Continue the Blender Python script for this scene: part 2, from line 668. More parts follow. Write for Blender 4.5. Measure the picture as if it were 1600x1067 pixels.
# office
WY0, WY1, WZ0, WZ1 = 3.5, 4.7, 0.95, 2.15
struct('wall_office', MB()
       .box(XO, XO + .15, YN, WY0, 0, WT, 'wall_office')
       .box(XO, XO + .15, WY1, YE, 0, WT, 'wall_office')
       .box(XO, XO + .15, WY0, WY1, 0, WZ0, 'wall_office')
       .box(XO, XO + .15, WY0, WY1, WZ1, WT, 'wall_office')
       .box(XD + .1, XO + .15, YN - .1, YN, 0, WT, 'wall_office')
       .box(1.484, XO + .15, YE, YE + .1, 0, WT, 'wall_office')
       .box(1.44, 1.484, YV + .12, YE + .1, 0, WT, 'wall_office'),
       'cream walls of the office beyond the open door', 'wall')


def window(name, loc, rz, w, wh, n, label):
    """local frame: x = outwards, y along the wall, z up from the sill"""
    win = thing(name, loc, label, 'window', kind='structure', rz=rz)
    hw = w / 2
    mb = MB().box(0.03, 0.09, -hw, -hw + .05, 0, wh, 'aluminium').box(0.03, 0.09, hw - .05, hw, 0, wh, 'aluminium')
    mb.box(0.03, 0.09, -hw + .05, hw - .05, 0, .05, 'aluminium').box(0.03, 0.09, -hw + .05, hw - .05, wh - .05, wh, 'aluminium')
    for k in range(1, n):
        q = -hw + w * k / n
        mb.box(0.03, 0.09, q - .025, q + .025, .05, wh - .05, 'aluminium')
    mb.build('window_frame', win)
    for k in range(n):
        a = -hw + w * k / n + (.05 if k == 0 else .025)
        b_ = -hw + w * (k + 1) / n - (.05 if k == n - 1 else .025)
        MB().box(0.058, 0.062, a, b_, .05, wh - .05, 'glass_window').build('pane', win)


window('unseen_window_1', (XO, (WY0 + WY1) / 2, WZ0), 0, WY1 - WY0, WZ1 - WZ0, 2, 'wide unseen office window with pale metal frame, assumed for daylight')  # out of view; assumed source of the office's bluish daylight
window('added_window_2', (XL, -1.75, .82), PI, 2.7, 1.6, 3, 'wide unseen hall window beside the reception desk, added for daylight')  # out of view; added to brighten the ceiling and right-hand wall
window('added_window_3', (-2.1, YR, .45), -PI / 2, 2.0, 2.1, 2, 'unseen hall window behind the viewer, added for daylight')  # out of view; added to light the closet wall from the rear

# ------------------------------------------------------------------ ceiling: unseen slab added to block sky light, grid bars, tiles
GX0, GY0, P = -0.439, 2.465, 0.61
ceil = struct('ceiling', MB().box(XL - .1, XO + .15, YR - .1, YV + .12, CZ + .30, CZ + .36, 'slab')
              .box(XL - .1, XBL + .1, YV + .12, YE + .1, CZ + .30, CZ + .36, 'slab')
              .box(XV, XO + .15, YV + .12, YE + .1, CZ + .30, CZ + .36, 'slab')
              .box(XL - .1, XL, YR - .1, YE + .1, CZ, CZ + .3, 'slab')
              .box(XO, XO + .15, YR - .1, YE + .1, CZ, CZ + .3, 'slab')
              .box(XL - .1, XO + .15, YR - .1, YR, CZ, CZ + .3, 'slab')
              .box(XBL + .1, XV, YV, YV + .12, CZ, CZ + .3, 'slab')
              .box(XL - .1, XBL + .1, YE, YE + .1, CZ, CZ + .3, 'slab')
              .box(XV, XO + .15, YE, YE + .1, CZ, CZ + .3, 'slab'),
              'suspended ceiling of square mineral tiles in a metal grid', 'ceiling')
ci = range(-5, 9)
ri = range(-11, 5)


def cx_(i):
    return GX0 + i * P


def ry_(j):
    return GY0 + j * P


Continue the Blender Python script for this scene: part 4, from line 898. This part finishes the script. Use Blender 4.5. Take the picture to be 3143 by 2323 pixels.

Request:
What is the number of lines in the data above that include the word "Python"? Answer with that number only.

Written response:
2